### INSTRUCTIONS FOR THE TASK
Below are the records; locate each line with the word "pixels" and copy it.

━━━ DATA SHOWN ━━━

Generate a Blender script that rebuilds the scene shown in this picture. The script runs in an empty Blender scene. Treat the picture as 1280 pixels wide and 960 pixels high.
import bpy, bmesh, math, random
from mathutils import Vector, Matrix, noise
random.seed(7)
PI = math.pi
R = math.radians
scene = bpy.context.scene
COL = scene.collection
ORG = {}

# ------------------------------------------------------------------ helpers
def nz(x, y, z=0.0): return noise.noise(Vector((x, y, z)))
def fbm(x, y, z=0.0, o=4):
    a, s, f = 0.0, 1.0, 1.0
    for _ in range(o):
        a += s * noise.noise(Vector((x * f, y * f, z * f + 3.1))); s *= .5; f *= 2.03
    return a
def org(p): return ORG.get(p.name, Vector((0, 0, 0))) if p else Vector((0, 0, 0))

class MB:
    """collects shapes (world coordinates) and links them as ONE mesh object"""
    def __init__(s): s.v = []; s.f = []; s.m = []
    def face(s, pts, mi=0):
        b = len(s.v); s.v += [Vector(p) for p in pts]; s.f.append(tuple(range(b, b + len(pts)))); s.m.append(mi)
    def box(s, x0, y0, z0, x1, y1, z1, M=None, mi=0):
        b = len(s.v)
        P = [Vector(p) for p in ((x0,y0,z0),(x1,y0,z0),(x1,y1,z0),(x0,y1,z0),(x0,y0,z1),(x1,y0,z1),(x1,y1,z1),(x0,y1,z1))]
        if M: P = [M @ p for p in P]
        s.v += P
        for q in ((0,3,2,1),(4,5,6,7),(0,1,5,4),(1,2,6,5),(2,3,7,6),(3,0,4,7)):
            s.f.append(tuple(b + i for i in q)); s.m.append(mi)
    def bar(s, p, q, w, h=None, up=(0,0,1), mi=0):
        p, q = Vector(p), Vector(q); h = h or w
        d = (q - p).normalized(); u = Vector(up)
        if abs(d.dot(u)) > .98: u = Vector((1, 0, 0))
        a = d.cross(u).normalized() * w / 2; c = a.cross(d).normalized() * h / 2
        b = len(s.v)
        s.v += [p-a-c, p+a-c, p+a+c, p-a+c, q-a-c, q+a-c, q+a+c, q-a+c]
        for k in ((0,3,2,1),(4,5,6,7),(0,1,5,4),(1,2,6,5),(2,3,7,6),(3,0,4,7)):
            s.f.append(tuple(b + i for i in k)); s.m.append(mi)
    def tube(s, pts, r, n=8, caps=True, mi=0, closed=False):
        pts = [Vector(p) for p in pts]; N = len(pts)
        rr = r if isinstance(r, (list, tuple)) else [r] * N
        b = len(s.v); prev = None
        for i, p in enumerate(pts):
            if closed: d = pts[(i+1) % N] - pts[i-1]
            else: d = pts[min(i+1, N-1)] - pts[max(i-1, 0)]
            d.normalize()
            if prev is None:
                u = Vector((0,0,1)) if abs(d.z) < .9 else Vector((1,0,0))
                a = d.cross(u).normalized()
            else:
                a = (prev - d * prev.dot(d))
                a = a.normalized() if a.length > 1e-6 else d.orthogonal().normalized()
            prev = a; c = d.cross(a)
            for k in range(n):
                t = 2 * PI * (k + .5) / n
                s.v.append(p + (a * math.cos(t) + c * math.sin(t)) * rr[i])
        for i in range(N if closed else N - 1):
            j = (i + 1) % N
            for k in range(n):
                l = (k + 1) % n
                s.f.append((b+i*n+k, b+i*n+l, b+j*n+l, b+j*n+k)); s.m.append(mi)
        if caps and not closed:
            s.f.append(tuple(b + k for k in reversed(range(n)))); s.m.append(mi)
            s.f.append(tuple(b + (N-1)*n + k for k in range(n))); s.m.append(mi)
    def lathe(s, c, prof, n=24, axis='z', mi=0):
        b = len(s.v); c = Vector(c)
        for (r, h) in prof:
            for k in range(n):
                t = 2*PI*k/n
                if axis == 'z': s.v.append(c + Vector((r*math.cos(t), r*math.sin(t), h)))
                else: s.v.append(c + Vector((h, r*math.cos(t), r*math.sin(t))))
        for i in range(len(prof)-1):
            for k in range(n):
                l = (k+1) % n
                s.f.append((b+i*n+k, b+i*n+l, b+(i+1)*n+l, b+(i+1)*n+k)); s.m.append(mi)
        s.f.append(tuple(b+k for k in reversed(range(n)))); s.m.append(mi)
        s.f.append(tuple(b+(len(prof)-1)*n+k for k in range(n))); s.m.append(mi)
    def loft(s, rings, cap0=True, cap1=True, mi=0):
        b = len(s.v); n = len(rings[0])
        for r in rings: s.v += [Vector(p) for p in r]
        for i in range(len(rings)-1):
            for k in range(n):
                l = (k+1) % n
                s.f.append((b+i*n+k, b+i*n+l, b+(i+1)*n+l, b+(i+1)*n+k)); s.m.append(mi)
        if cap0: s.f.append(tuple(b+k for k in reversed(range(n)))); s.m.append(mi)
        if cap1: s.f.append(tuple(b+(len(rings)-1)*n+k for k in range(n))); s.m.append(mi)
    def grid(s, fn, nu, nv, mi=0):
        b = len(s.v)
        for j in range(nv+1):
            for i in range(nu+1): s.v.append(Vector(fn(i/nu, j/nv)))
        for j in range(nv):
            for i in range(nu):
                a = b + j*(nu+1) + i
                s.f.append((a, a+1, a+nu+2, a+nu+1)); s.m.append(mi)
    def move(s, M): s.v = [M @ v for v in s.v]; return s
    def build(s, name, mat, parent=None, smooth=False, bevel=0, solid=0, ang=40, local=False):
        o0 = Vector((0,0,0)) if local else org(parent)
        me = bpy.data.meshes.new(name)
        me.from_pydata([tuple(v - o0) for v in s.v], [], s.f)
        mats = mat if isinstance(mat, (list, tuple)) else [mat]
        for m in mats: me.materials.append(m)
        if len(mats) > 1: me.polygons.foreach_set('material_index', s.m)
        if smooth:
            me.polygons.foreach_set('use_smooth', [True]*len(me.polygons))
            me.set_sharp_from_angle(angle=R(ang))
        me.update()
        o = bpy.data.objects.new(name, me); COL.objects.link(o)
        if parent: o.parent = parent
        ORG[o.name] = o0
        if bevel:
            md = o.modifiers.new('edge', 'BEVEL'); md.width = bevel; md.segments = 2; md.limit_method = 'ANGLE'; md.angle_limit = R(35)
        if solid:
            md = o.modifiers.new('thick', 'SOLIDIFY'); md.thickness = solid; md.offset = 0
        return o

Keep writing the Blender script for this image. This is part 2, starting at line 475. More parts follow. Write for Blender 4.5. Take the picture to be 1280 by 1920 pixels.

━━━

### RESULT FOR THIS TASK
Generate a Blender script that rebuilds the scene shown in this picture. The script runs in an empty Blender scene. Treat the picture as 1280 pixels wide and 960 pixels high.
Keep writing the Blender script for this image. This is part 2, starting at line 475. More parts follow. Write for Blender 4.5. Take the picture to be 1280 by 1920 pixels.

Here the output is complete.